Pues bien, era Jesús. Ya les había avisado de su muerte y de que al tercer día resucitaría, pero aún así ellos no lo reconocieron… Y les comentó todo aquello que las Escrituras decían sobre él. Cuando hizo ademán de seguir adelante, sin saber aún que era él, lo forzaron, amablemente, a pasar la noche con ellos, dado lo avanzado ya del día («fui forastero y me hospedasteis…” –Mateo 25, 35-), y él entró para quedarse, se puso a la mesa con ellos, bendijo el pan y lo repartió. ¡Y entonces lo reconocieron! (“Todo el que ama al prójimo conoce a Dios” -1 Juan 4).

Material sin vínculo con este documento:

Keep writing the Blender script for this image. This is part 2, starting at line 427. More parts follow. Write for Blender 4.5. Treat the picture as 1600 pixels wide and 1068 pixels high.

Celebró Jesús con ellos, aquella tarde, su segunda eucaristía, con la Palabra explicada por el camino, y la cena. Cristo, evidentemente, no sólo era un profeta poderoso en obras y palabras, sino mucho más: ¡El Hijo de Dios vivo!, la Palabra encarnada del Padre para salvar a todos los hombres que la reciban y la pongan por obra. Su corazón desborda caridad, para que, llenando los nuestros, nos volvamos celestiales (“Cuando se había ido, se decían: ¿no ardía nuestro corazón mientras nos hablaba por el camino?”).

Como Cristo muere y resucita, nosotros moriremos y resucitaremos: nuestra redención es una transformación divina que, no sólo se opera, sino que se representa por la muerte de Cristo; transformación que, por lo que mira al pasado, es muerte, y por lo que mira a lo nuevo, es vida y resurrección.
Nos dejó como norma y ley de vida la caridad. Cristo es el vencedor que esperaba la Humanidad, y el que obtendrá para los suyos el éxito de la gloria absoluta e inmortal. Primero llegó a la victoria de su propia resurrección, para darle cima con la resurrección a la vida eterna de cuantos crean en él; resurrección que se empieza a pregustar en ocasiones ya desde aquí.